* _TASK_:
The line holding "COL = sc.collection" is the last one to output; start at the first line of the data, keep every line in between exactly, and leave out pictures.

* _STORED DATA_:
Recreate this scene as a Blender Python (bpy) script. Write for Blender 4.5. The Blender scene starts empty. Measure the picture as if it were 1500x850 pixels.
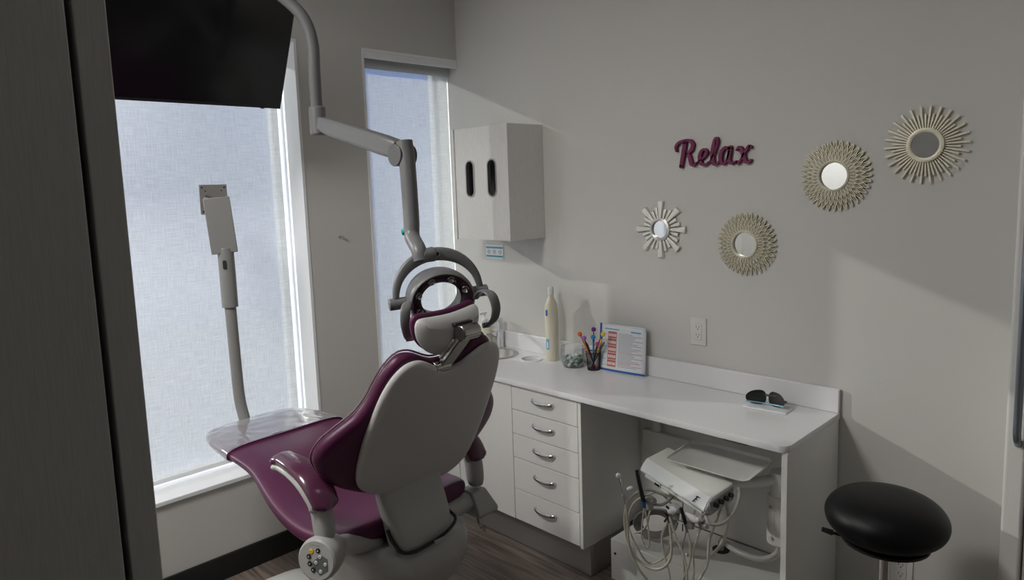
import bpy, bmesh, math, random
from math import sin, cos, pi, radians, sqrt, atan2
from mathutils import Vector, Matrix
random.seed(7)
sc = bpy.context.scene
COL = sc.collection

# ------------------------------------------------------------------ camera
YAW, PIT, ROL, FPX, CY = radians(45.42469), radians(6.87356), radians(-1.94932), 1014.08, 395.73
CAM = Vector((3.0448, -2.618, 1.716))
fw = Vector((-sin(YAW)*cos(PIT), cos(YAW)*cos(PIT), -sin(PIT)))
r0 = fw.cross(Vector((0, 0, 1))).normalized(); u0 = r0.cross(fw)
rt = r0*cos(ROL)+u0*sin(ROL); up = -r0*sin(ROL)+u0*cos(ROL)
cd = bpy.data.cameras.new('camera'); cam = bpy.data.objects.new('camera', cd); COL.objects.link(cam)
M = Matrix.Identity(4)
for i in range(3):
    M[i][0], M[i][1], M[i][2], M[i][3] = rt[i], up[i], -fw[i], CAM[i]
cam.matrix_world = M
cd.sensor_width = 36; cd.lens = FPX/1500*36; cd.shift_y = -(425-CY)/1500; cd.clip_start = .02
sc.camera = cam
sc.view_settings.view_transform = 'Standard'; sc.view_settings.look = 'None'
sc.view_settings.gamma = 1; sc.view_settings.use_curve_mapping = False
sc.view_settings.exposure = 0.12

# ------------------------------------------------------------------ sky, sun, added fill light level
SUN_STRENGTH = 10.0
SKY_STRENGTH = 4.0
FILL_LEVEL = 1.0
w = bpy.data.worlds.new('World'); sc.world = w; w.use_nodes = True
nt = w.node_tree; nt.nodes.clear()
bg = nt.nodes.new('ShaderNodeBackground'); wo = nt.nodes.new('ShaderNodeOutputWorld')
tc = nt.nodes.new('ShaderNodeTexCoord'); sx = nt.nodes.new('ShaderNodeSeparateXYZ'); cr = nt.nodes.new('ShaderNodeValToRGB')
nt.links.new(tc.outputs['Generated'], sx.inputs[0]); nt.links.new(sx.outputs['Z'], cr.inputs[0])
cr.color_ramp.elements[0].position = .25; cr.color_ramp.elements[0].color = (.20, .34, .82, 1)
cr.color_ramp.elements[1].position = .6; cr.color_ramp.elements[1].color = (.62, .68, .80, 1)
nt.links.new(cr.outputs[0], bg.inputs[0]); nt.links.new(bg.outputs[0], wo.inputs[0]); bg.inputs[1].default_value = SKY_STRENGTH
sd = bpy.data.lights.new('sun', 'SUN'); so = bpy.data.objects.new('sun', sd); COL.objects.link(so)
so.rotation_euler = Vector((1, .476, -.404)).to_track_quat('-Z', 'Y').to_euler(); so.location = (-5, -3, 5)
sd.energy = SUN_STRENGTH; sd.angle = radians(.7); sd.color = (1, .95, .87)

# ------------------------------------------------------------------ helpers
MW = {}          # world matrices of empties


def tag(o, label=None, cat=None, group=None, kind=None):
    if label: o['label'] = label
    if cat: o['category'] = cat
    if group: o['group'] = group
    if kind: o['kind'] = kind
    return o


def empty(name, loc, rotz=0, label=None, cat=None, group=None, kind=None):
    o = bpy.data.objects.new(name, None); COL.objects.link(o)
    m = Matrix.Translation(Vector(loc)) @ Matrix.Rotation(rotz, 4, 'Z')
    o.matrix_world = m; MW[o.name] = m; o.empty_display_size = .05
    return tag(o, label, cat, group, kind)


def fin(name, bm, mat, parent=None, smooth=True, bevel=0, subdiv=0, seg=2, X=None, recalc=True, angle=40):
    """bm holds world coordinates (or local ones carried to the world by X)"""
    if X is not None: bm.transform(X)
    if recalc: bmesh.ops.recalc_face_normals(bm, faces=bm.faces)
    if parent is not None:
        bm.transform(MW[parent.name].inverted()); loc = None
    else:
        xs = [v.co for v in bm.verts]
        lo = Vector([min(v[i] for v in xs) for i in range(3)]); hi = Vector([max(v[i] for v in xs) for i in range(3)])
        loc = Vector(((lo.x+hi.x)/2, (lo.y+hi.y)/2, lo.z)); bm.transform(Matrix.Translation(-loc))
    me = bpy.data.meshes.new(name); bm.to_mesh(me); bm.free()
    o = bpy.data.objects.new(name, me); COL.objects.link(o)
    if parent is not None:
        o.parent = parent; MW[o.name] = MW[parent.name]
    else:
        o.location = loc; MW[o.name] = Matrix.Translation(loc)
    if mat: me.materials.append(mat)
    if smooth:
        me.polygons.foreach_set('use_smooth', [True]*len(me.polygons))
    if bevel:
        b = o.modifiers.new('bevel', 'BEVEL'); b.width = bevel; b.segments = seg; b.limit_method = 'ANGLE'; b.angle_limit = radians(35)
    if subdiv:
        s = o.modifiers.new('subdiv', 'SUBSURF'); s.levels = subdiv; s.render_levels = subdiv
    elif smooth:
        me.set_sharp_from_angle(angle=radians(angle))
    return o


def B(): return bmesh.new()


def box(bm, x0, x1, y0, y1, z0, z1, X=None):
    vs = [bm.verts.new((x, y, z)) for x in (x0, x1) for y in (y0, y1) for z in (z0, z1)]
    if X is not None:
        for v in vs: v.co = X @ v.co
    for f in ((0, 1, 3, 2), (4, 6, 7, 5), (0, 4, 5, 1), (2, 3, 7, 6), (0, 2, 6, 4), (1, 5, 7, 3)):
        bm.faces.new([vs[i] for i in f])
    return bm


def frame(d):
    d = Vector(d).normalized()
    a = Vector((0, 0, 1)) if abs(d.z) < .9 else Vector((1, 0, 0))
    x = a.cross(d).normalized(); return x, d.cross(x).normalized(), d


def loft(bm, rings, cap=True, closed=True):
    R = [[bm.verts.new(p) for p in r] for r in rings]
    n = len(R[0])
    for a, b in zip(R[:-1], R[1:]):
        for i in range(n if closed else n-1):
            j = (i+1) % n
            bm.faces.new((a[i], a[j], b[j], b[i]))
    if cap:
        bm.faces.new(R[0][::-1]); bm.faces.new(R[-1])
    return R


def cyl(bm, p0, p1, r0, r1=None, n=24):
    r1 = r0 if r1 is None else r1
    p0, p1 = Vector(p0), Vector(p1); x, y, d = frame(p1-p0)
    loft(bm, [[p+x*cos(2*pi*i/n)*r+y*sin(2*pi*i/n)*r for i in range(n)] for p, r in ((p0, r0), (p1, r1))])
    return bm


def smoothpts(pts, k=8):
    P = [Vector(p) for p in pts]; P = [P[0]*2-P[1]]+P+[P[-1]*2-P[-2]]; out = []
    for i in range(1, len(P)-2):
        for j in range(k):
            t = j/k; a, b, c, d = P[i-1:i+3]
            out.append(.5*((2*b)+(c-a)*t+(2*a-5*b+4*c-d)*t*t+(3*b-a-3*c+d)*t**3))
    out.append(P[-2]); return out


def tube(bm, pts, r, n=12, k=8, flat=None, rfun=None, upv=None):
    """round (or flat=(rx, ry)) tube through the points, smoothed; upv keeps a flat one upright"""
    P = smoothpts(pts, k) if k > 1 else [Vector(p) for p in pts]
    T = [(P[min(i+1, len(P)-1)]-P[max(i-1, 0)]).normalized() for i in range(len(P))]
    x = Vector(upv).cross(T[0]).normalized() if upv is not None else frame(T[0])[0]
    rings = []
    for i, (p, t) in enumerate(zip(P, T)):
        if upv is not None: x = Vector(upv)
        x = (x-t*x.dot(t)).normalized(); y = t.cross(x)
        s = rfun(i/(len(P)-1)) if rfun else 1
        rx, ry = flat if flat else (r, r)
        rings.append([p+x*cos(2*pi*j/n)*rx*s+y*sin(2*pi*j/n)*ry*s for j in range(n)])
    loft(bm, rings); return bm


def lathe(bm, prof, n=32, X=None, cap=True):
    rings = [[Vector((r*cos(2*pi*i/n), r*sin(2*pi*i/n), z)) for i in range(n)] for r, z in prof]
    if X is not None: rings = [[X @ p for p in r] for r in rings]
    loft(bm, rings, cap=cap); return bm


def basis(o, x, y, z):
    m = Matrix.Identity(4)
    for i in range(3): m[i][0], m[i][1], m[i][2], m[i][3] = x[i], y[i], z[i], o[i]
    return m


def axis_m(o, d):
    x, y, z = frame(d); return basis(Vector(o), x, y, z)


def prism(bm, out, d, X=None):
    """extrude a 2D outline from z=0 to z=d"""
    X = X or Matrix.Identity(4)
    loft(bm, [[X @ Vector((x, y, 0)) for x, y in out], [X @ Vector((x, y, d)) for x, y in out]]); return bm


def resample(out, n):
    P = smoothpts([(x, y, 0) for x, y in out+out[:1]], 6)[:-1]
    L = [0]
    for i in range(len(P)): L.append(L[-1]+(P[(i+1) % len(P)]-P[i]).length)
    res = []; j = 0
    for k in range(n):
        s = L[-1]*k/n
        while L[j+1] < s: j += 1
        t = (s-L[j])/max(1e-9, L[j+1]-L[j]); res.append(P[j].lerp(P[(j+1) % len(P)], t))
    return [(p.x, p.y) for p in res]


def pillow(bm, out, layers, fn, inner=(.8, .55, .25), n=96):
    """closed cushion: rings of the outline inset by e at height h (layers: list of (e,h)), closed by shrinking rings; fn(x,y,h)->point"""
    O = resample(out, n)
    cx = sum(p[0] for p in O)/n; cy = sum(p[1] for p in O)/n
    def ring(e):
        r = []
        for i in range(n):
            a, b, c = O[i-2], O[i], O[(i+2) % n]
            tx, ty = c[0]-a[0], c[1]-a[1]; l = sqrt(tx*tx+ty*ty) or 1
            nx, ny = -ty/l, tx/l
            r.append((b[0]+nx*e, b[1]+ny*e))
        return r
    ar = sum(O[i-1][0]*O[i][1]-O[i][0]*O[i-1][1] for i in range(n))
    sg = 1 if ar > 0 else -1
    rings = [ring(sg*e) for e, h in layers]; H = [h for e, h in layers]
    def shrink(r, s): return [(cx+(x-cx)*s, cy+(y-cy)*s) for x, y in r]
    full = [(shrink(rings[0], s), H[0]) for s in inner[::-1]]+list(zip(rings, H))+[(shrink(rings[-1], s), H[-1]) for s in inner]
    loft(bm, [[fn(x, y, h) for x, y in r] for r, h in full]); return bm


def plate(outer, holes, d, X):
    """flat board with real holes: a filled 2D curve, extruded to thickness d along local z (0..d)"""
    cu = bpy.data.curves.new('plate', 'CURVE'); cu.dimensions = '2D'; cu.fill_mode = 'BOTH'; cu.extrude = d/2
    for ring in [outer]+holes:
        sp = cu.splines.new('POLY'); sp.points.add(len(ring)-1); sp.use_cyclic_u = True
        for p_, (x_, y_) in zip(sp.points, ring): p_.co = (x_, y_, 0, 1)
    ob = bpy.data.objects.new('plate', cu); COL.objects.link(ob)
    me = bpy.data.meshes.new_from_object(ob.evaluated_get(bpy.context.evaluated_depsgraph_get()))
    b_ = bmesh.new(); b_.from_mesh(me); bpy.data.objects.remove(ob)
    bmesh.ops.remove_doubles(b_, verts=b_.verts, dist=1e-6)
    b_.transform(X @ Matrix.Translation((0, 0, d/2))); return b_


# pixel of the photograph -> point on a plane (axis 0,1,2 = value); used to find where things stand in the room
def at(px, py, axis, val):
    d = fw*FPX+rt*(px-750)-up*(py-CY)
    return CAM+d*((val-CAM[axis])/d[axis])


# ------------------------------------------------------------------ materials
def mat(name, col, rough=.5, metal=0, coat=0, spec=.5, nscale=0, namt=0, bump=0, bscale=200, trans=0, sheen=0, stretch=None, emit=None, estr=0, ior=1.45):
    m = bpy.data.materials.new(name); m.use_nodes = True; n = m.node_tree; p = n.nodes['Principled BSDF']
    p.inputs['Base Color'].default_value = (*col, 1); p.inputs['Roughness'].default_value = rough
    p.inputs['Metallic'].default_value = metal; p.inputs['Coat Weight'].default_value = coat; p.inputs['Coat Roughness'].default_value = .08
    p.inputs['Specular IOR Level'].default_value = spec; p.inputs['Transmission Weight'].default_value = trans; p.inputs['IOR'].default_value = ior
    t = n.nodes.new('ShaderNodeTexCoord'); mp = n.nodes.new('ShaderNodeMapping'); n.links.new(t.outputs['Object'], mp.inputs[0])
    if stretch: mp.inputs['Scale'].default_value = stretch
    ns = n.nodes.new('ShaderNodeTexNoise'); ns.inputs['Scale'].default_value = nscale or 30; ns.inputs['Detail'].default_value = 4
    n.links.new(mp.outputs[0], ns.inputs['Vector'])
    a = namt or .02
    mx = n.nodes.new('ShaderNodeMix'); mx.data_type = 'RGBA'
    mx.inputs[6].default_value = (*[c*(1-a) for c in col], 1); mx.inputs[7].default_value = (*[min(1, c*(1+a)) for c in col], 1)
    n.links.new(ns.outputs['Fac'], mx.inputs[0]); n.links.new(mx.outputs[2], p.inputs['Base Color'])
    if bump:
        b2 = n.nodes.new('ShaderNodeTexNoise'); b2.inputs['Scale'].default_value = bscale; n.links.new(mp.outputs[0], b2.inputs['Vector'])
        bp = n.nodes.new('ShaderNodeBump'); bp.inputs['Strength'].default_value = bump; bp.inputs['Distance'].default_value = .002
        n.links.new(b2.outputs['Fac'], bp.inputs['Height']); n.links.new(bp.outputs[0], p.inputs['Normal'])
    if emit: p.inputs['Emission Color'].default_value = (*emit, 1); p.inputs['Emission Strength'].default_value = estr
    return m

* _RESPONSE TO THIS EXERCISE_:
Recreate this scene as a Blender Python (bpy) script. Write for Blender 4.5. The Blender scene starts empty. Measure the picture as if it were 1500x850 pixels.
import bpy, bmesh, math, random
from math import sin, cos, pi, radians, sqrt, atan2
from mathutils import Vector, Matrix
random.seed(7)
sc = bpy.context.scene
COL = sc.collection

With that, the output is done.